Vellum expertise needed...

Chuck T

True Grumbler
Aug 15, 2003
Jackson, Michigan
I am re-doing a job that I did 6 months ago which is a modern 14X18 inch document/writing done on vellum, meticulously produced in 14th century protocol. The ink used in the caligraphy was hand made from a recipe of vegetable extracts, etc (so I am told). There is also a ribbon attached to the document that dangles about 3 inches lower than the document. There is a wax seal at the end of the ribbon that has been embossed with an insignia of the medievial group the client belongs. Originally, I mounted the document on a leather matte using medium Mylar photo corners. The two top Mylar corners have since released from the leather matte (adhesive failure possibly due to the oils in the leather matte???).

After more research on the subject I found that Vivian kistler states that gummed linen tape is acceptable to hinge vellum. Does anyone use slip through hinging using line tape on this type of document? :confused:

Also, the wax seal at the end of the ribbon was not secured (by request of the client) so it causes considerable draw on the weight of the piece. Could this account for some of the problems???

Ideas and/or suggestions would be GREATLY APPRECIATED???? I only have so many hairs left in my head........
Thanks, Chuck Thompson
First thoughts would be inregard to the use of actual leather as the mat, if the "oils" in this have been detrimental to the adhesive on the corners then is it likely to have an effect on the piece itself?

Can the corner be physically retained in place? I can see the use of Jim's "adjustable corners" on this...

Hinging is perfectly acceptable for me however and would be the first choice of methods as it will provide better support for the work, it is likely to buckle under its own weight and fall out of the top corners anyhow.

If the ribbon at the base is not supported is there any chance that it may distort the document over time?
Lance's concern about a leather mat is worth considering. Vellum is rawhide and lacks the
tannic acid and other additives that may be used
in tanning leather.

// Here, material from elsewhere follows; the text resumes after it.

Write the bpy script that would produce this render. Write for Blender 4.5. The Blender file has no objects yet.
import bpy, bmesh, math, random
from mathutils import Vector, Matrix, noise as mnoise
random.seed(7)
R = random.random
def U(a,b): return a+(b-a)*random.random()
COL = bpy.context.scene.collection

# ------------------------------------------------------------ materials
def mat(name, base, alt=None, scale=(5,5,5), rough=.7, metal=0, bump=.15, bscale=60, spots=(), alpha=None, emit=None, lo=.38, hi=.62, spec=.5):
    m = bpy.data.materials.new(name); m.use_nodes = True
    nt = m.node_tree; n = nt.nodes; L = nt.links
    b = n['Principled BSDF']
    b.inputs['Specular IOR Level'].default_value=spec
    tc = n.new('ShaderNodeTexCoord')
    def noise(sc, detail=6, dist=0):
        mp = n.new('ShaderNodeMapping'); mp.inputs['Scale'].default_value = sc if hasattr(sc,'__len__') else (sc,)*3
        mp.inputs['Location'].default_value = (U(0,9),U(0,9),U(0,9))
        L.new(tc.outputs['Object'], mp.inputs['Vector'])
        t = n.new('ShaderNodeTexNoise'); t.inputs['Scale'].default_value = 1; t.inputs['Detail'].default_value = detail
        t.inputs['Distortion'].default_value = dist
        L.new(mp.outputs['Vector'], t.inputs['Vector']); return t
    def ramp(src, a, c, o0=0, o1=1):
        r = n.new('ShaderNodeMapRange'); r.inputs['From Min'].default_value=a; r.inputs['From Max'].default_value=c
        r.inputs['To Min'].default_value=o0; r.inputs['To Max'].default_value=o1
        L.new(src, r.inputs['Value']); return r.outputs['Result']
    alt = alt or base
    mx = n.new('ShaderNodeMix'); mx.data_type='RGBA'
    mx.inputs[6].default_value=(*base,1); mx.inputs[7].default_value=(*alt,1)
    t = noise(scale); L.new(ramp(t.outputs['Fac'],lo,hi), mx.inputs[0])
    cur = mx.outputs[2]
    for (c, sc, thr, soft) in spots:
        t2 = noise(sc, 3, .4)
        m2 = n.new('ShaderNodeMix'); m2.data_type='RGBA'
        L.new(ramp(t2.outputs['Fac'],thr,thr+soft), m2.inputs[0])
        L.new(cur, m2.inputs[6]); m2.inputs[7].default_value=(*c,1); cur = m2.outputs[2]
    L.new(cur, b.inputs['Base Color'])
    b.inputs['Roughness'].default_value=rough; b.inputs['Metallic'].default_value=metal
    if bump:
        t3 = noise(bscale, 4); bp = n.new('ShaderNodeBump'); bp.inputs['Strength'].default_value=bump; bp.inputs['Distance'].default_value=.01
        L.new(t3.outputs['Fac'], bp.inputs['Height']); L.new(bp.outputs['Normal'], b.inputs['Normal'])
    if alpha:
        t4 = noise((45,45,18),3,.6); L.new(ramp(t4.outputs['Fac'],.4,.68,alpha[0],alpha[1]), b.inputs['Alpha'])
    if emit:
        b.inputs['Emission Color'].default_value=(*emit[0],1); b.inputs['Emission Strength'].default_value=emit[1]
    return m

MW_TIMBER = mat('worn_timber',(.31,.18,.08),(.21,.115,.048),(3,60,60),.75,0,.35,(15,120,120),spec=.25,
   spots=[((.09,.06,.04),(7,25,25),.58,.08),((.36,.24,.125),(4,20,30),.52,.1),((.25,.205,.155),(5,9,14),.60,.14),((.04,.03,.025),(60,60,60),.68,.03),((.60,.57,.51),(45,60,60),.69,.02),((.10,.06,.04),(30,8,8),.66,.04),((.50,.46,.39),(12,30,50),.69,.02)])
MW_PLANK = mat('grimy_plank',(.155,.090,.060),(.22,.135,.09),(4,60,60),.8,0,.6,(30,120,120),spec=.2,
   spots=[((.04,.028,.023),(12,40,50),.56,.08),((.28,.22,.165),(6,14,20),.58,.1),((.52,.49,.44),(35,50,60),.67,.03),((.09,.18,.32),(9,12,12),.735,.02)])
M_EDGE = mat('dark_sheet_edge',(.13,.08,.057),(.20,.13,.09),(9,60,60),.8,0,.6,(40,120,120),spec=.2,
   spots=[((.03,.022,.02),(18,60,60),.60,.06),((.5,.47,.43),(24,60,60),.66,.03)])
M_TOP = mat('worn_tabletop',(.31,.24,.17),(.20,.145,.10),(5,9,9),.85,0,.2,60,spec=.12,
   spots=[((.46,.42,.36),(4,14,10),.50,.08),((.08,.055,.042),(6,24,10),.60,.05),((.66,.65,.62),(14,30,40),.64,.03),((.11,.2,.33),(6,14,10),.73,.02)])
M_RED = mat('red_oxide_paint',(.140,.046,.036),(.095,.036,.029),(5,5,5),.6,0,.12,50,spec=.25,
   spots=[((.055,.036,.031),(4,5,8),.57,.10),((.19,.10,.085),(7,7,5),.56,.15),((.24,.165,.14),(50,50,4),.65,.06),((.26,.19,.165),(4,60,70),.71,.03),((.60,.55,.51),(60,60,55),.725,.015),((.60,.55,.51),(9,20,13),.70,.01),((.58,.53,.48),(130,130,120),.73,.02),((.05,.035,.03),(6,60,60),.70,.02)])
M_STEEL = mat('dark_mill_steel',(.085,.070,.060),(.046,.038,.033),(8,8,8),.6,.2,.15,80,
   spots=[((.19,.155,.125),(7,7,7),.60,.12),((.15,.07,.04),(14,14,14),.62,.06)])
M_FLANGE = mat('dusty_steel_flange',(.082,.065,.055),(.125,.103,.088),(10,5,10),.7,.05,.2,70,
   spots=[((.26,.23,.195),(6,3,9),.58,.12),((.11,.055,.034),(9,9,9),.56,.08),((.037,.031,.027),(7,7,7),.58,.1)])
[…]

As to support for the item,
what you have described is a rather large piece
and with the attachment, it sounds heavy, too.
Starch paste and Japanese tissue hinges will stick
to the vellum and if you use hinges on the top
and sides, which can be passed through the back
mat, they should support the vellum. The seal
can be supported with thread that is lashed over
the ribbon, above and below the seal, which should
hold the weight of the wax and keep it from moving
in the frame.

You could also use pass through corners using strips of mylar. You can run your corners a little farther in that way, to give more support. Then you can glue or tape the heck out of them on the back.

The vellum could absorb dyes from the leather, so putting a rag paper buffer bewteen them is not a bad idea.

You might point out to your customer that leaving the wax seal loose is taking a chance of damaging it if the piece gets knocked around. Sure, it looks nice, but if it leaves a smear on the inside of the glass...
I think I would cut a piece of 4ply rag a little smaller than the vellum and hinge to that. The hinges would go from the back of the vellum to the back of the 4ply. The 4ply can be securely fastened to the leather with a suitable adhesive,(I would probably use PVA). The vellum is then securely fastened and seperated from the leather and the elevation off the backround really looks great. I think it's also easier than pass through hinges. Is the wax seal really that heavy? I'm trying to picture what Hugh means by stitching it. It sounds like stitching through the vellum which does'nt sound right. How about a small hinge behind the seal? Terry
Just to clarify, we are talking about real animal vellum right? If so should the rag board be unbuffered? Or has that idea gone the way of ventilated canvas backings?
Since the seal is attached to the vellum with
a ribbon, one could run threads over one or
both strands (if it has 2 - it could go over only
the lower strand) of the ribbon. None of the stitches would be in or even near the vellum.

OK, I get it now. I was imagining the seal at the top (end) of the ribbon. What about buffered vs. unbuffered rag in contact with animal product?Terry
The original research that proposed that alkaline
board not be placed in contact with the emulsion of a photo, has been withdrawn. Either type of board should do fine.

Thats what I thought I'd heard. I thought the alkaline issue also involved animal by products like vellum, parchment, silk, anything gelatine based,etc.? Thanks, Terry
Chuck, I have had success over the years using 'acid-free' gummed linen tape to hinge old
(13th - 18th century) manuscripts leaves, music/ choir sheets (much heavier)and 19th & 20th century 'official' documents (Freedom of the City
type things etc which generally have seals hanging below the piece on tapes,cords,strips of vellum etc and I have managed to 'persuade' the client to let me take the strain off the document and the seal supports by cutting a hole in the board on which the thing is mounted that just allows the seal itself to be 'gently' pushed into the hole. Easy really.....

Phew, the longest sentence that I have ever written! What a cheek and in the land of the longest paragraphs in the Universe too.